Advantages and disadvantages of dollar-cost averaging

Advantages

  • Planning: By using DCA you create your own plan and stick to it regardless of the market volatility. This allows you to take emotions out of investing and focus on the long term goal. 
  • Investing Through Downturns: DCA allows you to lower your cost basis by continuing to invest through market downturns. Being n the market through highs and lows lowers your overall exposure to volatility and reduces your risk. 
  • Affordability: DCA may be a more affordable option for some people. While $12k may not be available for some investors at one time, $500 every two weeks could be a more realistic option. By spreading out investments, you can potentially grow your wealth on a longer but more affordable timeframe. 

Disadvantages

  • Opportunity cost: There is a potential for opportunity cost if the security experiences a significant increase and you are not fully invested.
  • Schedule Considerations: If your DCA schedule is too long such as investing 12k over next 5 years, you may have to consider inflation as it can erode your buying power.

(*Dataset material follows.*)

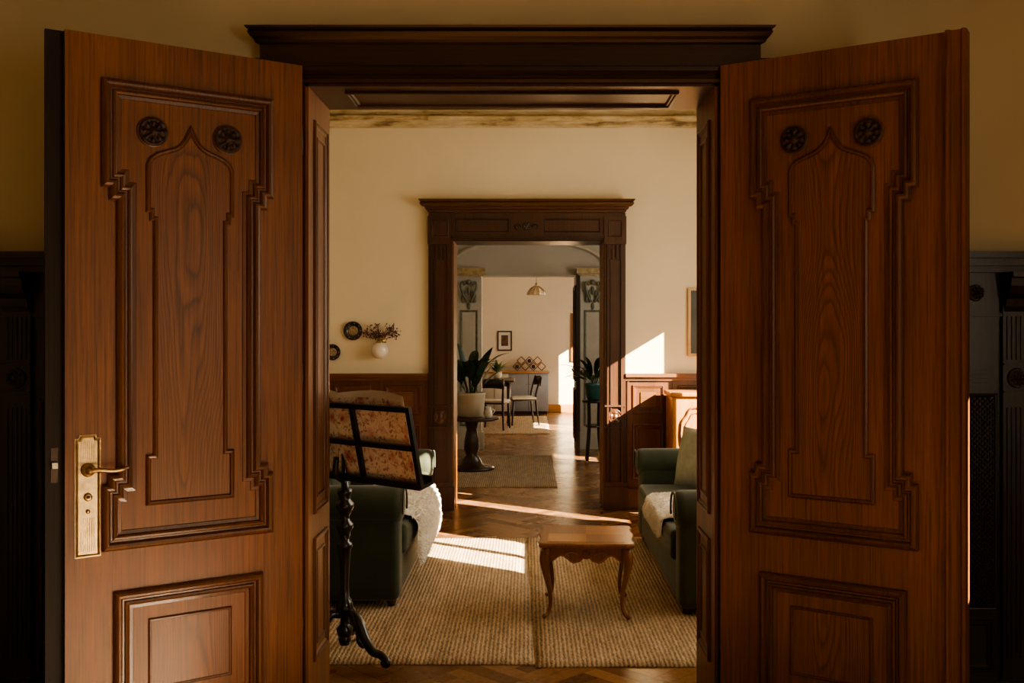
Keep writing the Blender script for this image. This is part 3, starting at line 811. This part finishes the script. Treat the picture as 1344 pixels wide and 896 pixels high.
b.sweep(pts,[(0,0),(0,.05),(.02,.07),(.05,.07),(.07,.03),(.07,0)],F,M_pil,closed=False)
b.fbox(F,EL,ER+.04,ET,ET+.02,0,.04,M_pil)
b.done()
b=B('door_3')
b.box(.60,.645,Y3-.62,Y3-.02,.01,2.22,M_black)
G=YZ(.60,-1)
b.sweep(rect(Y3-.56,Y3-.08,.9,2.1),P_BIG,G,M_black); b.sweep(rect(Y3-.56,Y3-.08,.15,.8),P_BIG,G,M_black)
b.ball((.56,Y3-.58,1.05),.02,M_brass)
b.done()

b=B('round_pedestal_table'); c=(-.62,10.95,.0)
b.lathe([(.0001,.555),(.29,.555),(.31,.565),(.31,.58),(.30,.588),(.0001,.588)],c,M_tabledark,40)
b.lathe([(.08,.555),(.07,.5),(.055,.45),(.065,.40),(.08,.33),(.085,.24),(.06,.17),(.10,.12),(.12,.07),(.22,.05),(.25,.035),(.25,.016)],c,M_tabledark,24)
b.done()
b=B('potted_broadleaf_plant'); c=(-.63,10.95,.589)
b.lathe([(.0001,0),(.125,0),(.14,.02),(.16,.24),(.165,.265),(.155,.268),(.145,.24),(.0001,.235)],c,M_potc,32)
for i in range(26):
    az=i*2.4+U(-.2,.2); b.blade((c[0]+.05*math.cos(az),c[1]+.05*math.sin(az),c[2]+.23),az,U(.38,.70),U(.045,.065),U(.03,.75),U(.3,1.8),M_leaf,14,pet=U(.3,.5))
b.done()
b=B('milk_jug'); c=(-.43,10.80,.589)
b.lathe([(.0001,0),(.035,0),(.045,.03),(.04,.07),(.028,.10),(.034,.125),(.03,.12),(.0001,.10)],c,M_white,20)
b.tube([(c[0]+.03,c[1],c[2]+.10),(c[0]+.07,c[1],c[2]+.08),(c[0]+.04,c[1],c[2]+.035)],.005,M_white,6); b.done()
b=B('plant_stand'); c=(.775,11.7,0)
b.lathe([(.0001,.69),(.13,.69),(.14,.70),(.14,.715),(.0001,.72)],c,M_black,28)
b.lathe([(.09,.40),(.095,.405),(.095,.42),(.0001,.42)],c,M_black,24)
for k in range(4):
    t=math.pi/4+k*math.pi/2; b.tube([(c[0]+.09*math.cos(t),c[1]+.09*math.sin(t),.70),(c[0]+.08*math.cos(t),c[1]+.08*math.sin(t),.4),(c[0]+.12*math.cos(t),c[1]+.12*math.sin(t),.012)],.018,M_black,8)
b.done()
b=B('potted_trailing_plant'); c=(.775,11.7,.721)
b.lathe([(.0001,0),(.07,0),(.085,.02),(.11,.17),(.12,.20),(.105,.20),(.0001,.18)],c,M_pott,28)
for i in range(30):
    az=i*2.4; b.blade((c[0]+.03*math.cos(az),c[1]+.03*math.sin(az),c[2]+.17),az,U(.34,.54),U(.022,.034),U(.3,1.1),U(.9,2.0),M_leaf,12,pet=.3)
b.done()

# ---------------------------------------------------------------- dining room
b=B('sideboard')
b.rbox(-.85,-.355,18.1,18.55,.06,.75,.006,M_sidec,1); b.rbox(-.35,.37,18.1,18.55,.06,.75,.006,M_side,1)
b.rbox(-.87,.39,18.07,18.56,.75,.78,.005,M_gold,1)
b.box(-.83,.35,18.15,18.5,.0,.06,M_tabledark)
for a in (-.61,.01): b.box(a-.004,a+.004,18.095,18.1,.08,.74,M_tabledark)
for a in (-.64,-.58,-.02,.04): b.ball((a,18.085,.55),.012,M_brass)
b.done()
b=B('wine_rack')
for i in range(4):
    for j in range(2):
        cx_=-.20+i*.15; cz_=.789+.075*1.05+j*.105
        if j==1 and i==3: continue
        cx_+=.075*j
        s_=.075
        for (p,q_) in (((-s_,0),(0,s_)),((0,s_),(s_,0)),((s_,0),(0,-s_)),((0,-s_),(-s_,0))):
            A=Vector((cx_+p[0],18.3,cz_+p[1])); C=Vector((cx_+q_[0],18.3,cz_+q_[1]))
            for dy in (-.07,.07): b.tube([A+Vector((0,dy,0)),C+Vector((0,dy,0))],.008,M_leg,6,1)
        if (i+j)%2==0: b.tube([(cx_,18.16,cz_),(cx_,18.40,cz_)],.035,M_black,12,1)
b.done()
b=B('framed_print'); F=XZ(Y4)
b.sweep(rect(-.57,-.30,1.15,1.52),[(0,0),(0,.025),(.022,.025),(.022,.01)],F,M_black); b.poly(rect(-.56,-.31,1.16,1.51),0,.010,F,M_mat); b.poly(rect(-.50,-.37,1.24,1.44),.010,.012,F,M_artb); b.done()
b=B('baseboard_dining_back'); b.box(-2.6,2.4,Y4-.03,Y4,0,.13,M_gold); b.box(-2.6,2.4,Y4-.02,Y4,.13,.15,M_gold); b.done()
b=B('tall_framed_tapestry'); F=XZ(Y4)
b.sweep(rect(.80,1.35,.95,1.85),[(0,0),(0,.03),(.03,.03),(.03,.01)],F,M_leg); b.poly(rect(.82,1.33,.97,1.83),0,.012,F,M_wainh); b.done()
b=B('scalloped_pendant_lamp'); c=(.135,16.0,2.10)
b.lathe([(.135,0),(.137,.01),(.125,.05),(.09,.10),(.042,.135),(.02,.15),(.02,.17)],c,M_pend,60,mod=lambda t,z:1+.10*abs(math.cos(5*t))*(1 if z<.1 else .3),cap=False)
for k in range(10):
    t=k*math.pi/5; b.tube([(c[0]+r*math.cos(t),c[1]+r*math.sin(t),c[2]+z) for r,z in ((.150,0),(.140,.05),(.102,.10),(.04,.142))],.006,M_brass,5,1)
b.lathe([(.02,.16),(.025,.17),(.012,.2)],c,M_brass,12); b.tube([(c[0],c[1],c[2]+.18),(c[0],c[1],3.52)],.005,M_brass,6,1)
b.ball((c[0],c[1],c[2]+.06),.035,M_white); b.done()
b=B('dining_table'); x0,x1,y0,y1=-1.25,-.22,15.75,16.75
b.rbox(x0,x1,y0,y1,.71,.74,.01,M_tabledark,2); b.box(x0+.08,x1-.08,y0+.08,y1-.08,.64,.71,M_tabledark)
for x in (x0+.09,x1-.09):
    for y in (y0+.09,y1-.09): b.tube([(x,y,.70),(x,y,.016)],[.03,.018],M_tabledark,10,1)
b.done()
def chair(x,y,ang):
    b=B('dining_chair'); T=Matrix.Translation((x,y,0))@Matrix.Rotation(ang,4,'Z')
    Q=lambda p:T@Vector(p)
    b.rbox(-.21,.21,-.20,.20,.43,.465,.015,M_seat,3,T=lambda v:T@v)
    b.rbox(-.20,.20,-.19,.19,.405,.43,.008,M_black,2,T=lambda v:T@v)
    for sx in (-1,1):
        b.tube([Q((sx*.18,-.17,.42)),Q((sx*.20,-.20,.016))],[.018,.013],M_black,8,1)
        b.tube([Q((sx*.20,.24,.016)),Q((sx*.18,.19,.42)),Q((sx*.19,.22,.62)),Q((sx*.20,.27,.80))],[.013,.019,.016,.013],M_black,8)
    vs=[];fs=[]
    for i in range(11):
        u=-1+i/5; yy=.255+.04*(1-u*u)
        for (z,dy) in ((.66,-.01),(.80,.01),(.80,.03),(.66,.01)): vs.append(Q((u*.22,yy+dy,z-.02*u*u)))
    for i in range(10):
        for k in range(4): a=i*4+k;c2=i*4+(k+1)%4; fs.append((a,c2,c2+4,a+4))
    fs+=[(0,1,2,3),(40,41,42,43)]
    b.add(vs,fs,M_black,True); b.done()
chair(-.10,16.1,math.radians(-78)); chair(-.52,15.35,math.radians(168))
b=B('potted_flowering_plant'); c=(-.50,16.3,.741)
b.lathe([(.0001,0),(.05,0),(.065,.02),(.075,.11),(.068,.11),(.0001,.10)],c,M_potc,20)
for i in range(26):
    az=i*2.4; b.blade((c[0],c[1],c[2]+.09),az,U(.14,.30),U(.022,.034),U(.1,1.1),U(.5,1.5),M_leaf2,6)
b.done()

# ---------------------------------------------------------------- lights
def area(name,loc,rot,sx,sy,e,col):
    l=bpy.data.lights.new(name,'AREA'); l.shape='RECTANGLE'; l.size=sx; l.size_y=sy; l.energy=e; l.color=col
    o=bpy.data.objects.new(name,l); o.location=loc; o.rotation_euler=rot; bpy.context.collection.objects.link(o); return o
s=bpy.data.lights.new('sun','SUN'); s.energy=70; s.angle=.006; s.color=(1,.82,.58)
so=bpy.data.objects.new('sun',s); bpy.context.collection.objects.link(so)
d=Vector((-.82,.57,-.50)).normalized(); so.rotation_euler=d.to_track_quat('-Z','Y').to_euler(); so.location=(8,-4,7)
LX=(0,math.radians(90),0)
area('daylight_parlour_fill',(2.30,6.1,1.8),LX,1.5,2.6,58,(1,.88,.70))  # added fill lamp; sky light through the parlour openings is weak
area('daylight_hall_fill',(2.9,.1,1.7),LX,1.5,1.6,38,(1,.86,.64))  # added fill lamp at the unseen hall window, lights the door leaves
area('daylight_passage_fill',(2.3,10.6,2.0),LX,1.3,1.6,34,(1,.90,.76))  # added fill lamp to brighten the dark passage, larger than its opening
area('daylight_dining_fill',(2.3,15.5,1.7),LX,1.6,3.0,62,(1,.88,.72))  # added fill lamp along the wall, standing in for dining room daylight
w=bpy.data.worlds.new('sky'); bpy.context.scene.world=w; w.use_nodes=True
w.node_tree.nodes['Background'].inputs[0].default_value=(.92,.90,.86,1); w.node_tree.nodes['Background'].inputs[1].default_value=.8

# ---------------------------------------------------------------- camera
cam=bpy.data.cameras.new('camera'); co=bpy.data.objects.new('camera',cam); bpy.context.collection.objects.link(co)
co.location=(0,0,1.55); co.rotation_euler=(math.radians(90),0,0)
cam.lens=35; cam.sensor_width=36; cam.shift_x=-21/1344; cam.shift_y=-16/1344
bpy.context.scene.camera=co
try:
    bpy.context.scene.view_settings.view_transform='AgX'; bpy.context.scene.view_settings.look='AgX - Medium High Contrast'
except Exception as e: print(e)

M1 does not provide investment advice, and this is not an offer or solicitation of an offer, or advice to buy or sell any security, and you are encouraged to consult your personal investment, legal, and tax advisors. Past performance does not guarantee future performance.

Using M1’s automation for dollar-cost averaging

You can set-up recurring transfers to fund your M1 account weekly, biweekly, or monthly. You can choose any dollar amount then, with Auto-Invest, M1 will automatically invest your cash balance into your portfolio spreading the sum across your target allocations.

Choosing a strategy

Your strategy ultimately depends on your financial plan, risk tolerance, and investing goals. You can find other strategies here: Types of investing strategies: Which are right for you?

Consider lump-sum investing if:

  • You have a significant amount of money to invest
  • You believe your timing is favorable or that the investment will grow in the long-term

Consider dollar-cost averaging if:

  • You would prefer smaller amounts of money, invested over time
  • You want to potentially reduce market volatility
  • You want an “set and forget” investing strategy

The M1 line

Lump-sum investing and dollar-cost averaging are two of many strategies to consider in your financial plan. Lump-sum money enters the market all at once, which offers the potential for earlier returns but also the risk of immediate exposure to risk.  

Dollar-cost averaging provides a steady strategy of investing at predefined intervals and dollar amounts, which can reduce market impact but also cause you to potentially miss out on growth. As always, do your research for what strategy best fits you and your investing needs.